Thursday, April 03, 2014

Barry's Reviews: "Cover Of Snow" by Jenny Milchman

It has been quite some time since Barry contributed a review that was not specifically FFB related. Please welcome back Barry to the blog today as he reviews a favorite of mine. Jenny’s new book RUIN FALLS: A Novel is scheduled to be released April 22nd. Jenny is also about to launch yet another book tour and currently plans to be in the Dallas area on August 9th. More details as they become available. If you have not read Cover Of Snow---you really should.

 


COVER OF SNOW (2013) by Jenny Milchman

Reviewed by Barry Ergang

After a peaceful night's sleep, Nora Hamilton awakens on a bitterly cold and snowy January morning in the Adirondacks to a nightmare. Her husband Brendan, a police officer in the small upstate New York town of Wedeskyull, has committed suicide. Her grief is as incessant as her determination to find out why. He'd given no indication that he was depressed about anything, so what drove him to this desperate act?

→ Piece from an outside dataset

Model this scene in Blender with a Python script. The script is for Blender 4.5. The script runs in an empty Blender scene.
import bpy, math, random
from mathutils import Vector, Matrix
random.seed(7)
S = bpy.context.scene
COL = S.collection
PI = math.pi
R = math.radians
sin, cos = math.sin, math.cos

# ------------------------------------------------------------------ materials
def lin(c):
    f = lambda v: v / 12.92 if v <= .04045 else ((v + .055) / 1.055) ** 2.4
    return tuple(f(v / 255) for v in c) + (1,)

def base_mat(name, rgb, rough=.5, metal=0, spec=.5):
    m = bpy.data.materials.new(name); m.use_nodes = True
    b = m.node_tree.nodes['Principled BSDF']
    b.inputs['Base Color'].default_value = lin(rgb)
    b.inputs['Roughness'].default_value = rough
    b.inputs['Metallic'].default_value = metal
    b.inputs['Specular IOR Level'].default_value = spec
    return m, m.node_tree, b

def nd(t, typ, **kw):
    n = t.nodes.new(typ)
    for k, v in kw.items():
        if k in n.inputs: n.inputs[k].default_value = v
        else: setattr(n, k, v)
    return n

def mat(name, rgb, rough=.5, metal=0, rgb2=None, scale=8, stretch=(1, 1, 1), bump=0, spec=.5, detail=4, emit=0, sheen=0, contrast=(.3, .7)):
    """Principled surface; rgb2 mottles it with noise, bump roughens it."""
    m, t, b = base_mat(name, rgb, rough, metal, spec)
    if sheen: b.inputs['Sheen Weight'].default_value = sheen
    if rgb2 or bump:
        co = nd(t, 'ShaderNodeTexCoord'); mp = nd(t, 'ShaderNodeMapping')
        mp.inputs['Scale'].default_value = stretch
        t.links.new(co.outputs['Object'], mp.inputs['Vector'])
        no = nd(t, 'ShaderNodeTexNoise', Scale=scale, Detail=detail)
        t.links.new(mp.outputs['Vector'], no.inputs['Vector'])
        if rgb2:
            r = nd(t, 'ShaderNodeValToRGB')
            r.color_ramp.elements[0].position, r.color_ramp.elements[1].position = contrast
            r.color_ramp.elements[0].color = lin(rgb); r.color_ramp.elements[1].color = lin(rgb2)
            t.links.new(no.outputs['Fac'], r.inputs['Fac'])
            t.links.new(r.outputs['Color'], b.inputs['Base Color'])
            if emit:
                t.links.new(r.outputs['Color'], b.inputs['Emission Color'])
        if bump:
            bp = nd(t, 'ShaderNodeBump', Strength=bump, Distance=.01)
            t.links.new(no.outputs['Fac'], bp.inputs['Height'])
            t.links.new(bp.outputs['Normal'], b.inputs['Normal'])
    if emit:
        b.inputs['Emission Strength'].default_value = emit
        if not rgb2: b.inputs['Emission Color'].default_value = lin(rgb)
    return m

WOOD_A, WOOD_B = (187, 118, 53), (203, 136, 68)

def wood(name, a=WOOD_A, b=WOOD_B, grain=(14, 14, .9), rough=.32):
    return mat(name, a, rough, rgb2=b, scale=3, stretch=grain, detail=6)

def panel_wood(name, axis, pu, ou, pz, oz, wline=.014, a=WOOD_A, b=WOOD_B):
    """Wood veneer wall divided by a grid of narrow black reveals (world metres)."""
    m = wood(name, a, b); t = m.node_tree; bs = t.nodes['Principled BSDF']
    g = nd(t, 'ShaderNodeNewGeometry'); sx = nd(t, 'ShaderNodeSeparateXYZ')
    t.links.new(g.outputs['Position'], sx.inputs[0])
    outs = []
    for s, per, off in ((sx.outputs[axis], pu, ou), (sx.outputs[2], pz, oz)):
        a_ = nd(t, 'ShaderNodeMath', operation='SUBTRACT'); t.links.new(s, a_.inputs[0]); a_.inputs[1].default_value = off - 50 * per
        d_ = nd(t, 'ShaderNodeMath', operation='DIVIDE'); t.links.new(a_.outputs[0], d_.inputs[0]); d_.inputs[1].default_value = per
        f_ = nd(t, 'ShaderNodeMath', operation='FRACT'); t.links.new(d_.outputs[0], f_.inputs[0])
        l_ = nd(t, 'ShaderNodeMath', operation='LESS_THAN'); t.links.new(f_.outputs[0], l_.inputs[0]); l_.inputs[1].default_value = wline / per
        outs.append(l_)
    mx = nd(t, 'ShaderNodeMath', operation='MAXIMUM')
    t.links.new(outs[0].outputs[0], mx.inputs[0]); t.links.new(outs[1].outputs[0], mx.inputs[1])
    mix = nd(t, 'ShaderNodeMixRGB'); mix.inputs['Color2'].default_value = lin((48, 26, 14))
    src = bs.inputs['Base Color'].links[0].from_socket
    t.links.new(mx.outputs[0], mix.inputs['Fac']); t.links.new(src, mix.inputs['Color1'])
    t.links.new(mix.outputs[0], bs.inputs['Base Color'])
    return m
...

Nora's pursuit of the truth pits her against certain townspeople she thought were her friends; introduces her to strangers who become unlikely allies (readers won't soon forget Dugger); exposes her subtle conflicts with family members and a not-so-subtle one with her mother-in-law; puts her and others in mortal danger and, literally and symbolically, pits her against the treacherous snow that blankets the region, both concealing and revealing frigid current and decades-old brutal realities and concomitant attitudes.

The trepidations and mysteries in this suspenseful gem will have readers turning pages late into the night to find out what happens next, not least because many a chapter closes with a cliffhanger. Jenny Milchman has crafted an excellent debut novel studded with turns of phrase that add vividity without distracting from the headlong narrative thrust.

The novel is not without what some readers will perceive as flaws. There are unanswered questions about key events, some loose ends are left dangling, and the fates of some of the characters, major and minor, go unexplained. These didn't bother me personally; not every issue in life has a definitive resolution, and not every question gets answered. I can highly recommend Cover of Snow to fans of high-tension suspense fiction, and in fact recommended it to a number of friends even before I'd finished reading it. I'm looking forward to Jenny Milchman's next novel.



Barry Ergang © 2014

Some of Derringer Award-winner Barry Ergang's work can be found at Amazon and at Smashwords. His website is http://www.writetrack.yolasite.com/.

2 comments:

  1. Barry, thank you so much for adding my first novel to your pantheon of reviews, and Kevin, as always, for the Corner being the book sanctuary that it is.

    Barry, I liked what you said about not every question having an answer. I'm not sure that's what I was intending (Wedeskyull is the setting for future novels, so some things may play out, I hope, for years to come), but I think you raise an interesting debate. How much *should* be resolved in crime fiction? Is there such a thing as too much closure?

    Thank you again for paying such close mind to my work. It's an honor.

    ReplyDelete
  2. I, too, loved Cover of Snow, so I did a happy dance when I got a chance to read Ruin Falls through NetGalley. Make sure you check that one out as well. As the wife of a police officer, I really could relate to Nora's life, but Ruin Falls had me flippin' pages so fast I thought I'd sprain something! Love your work, Jenny!